High Point Museum dedicates America250 Guilford time capsule for 2076 reveal
High Point Museum sealed Guilford County’s 250th-anniversary memories in a capsule that will sit untouched until 2076. Residents can still add artifacts through the end of 2026.

The High Point Museum has become Guilford County’s archive for the next half-century of local memory, with the America250 Guilford County time capsule housed in the High Point Historical Society collections storage area and kept closed until 2076.
The dedication on Saturday, April 18, ran from 2 p.m. to 4 p.m. at 1859 E. Lexington Ave. and was free and open to all ages. The event gave residents a rare chance to see some of the items before they are sealed away at the end of the year, with live music, refreshments and a photo booth adding to a family-oriented program built around the county’s semiquincentennial.
Organizers said the capsule is not being buried. Instead, artifacts are being donated for inclusion, a choice that turns the project into a visible act of curation rather than a hidden ceremonial gesture. The America250 Guilford County Committee is collecting county-specific items from community members, businesses and organizations, and public submissions are being accepted through the end of 2026.
That invitation puts ordinary residents, local institutions and business owners in the position of deciding what future Guilford County will inherit when the capsule opens for America’s 300th anniversary.

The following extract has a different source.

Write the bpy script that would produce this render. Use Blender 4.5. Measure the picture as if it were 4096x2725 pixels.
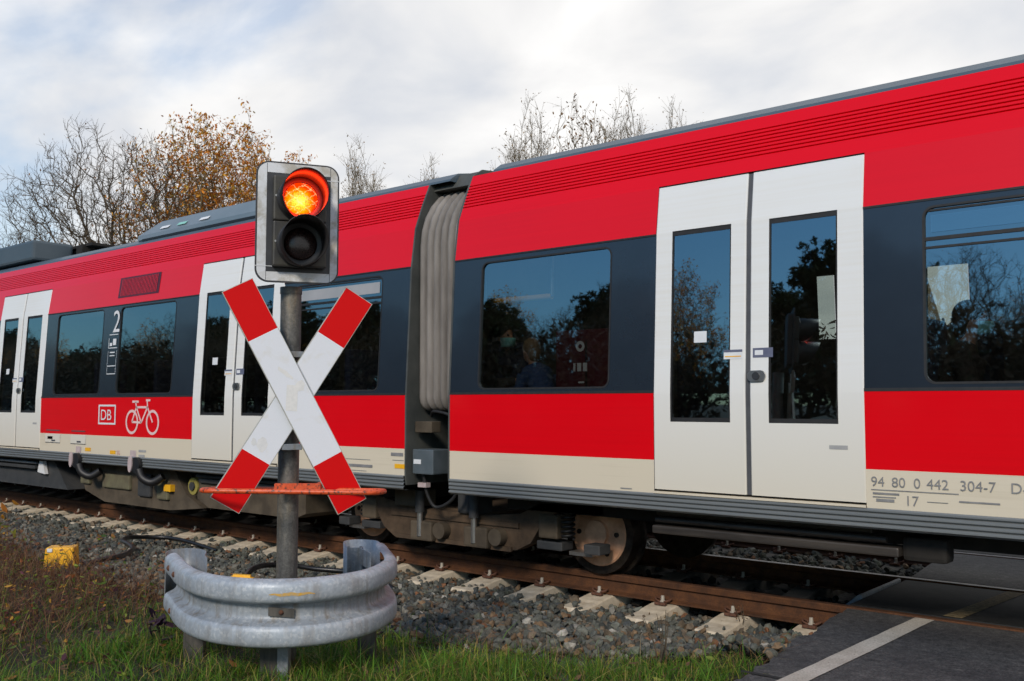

The question behind the project is as much about representation as remembrance: which objects, stories and names will stand in for the county in 2076, and whose version of local history will be preserved.
The High Point Museum was a fitting site for that decision because it is already dedicated to sharing Greater High Point’s history. Its Historical Park includes the John Haley House, built in 1786, the Hoggatt House from 1801, a working blacksmith shop dating to 1841 and the Little Red Schoolhouse from 1930, all reminders that the city has long treated physical places as evidence of civic memory.
Local coverage of the dedication said the ceremony also included speakers, activities for all ages, reenactors and a dedication of a monument and plaque. Those details underscored the project’s larger purpose: not just to mark an anniversary, but to choose what Guilford County wants future residents to remember when they open the capsule 50 years from now.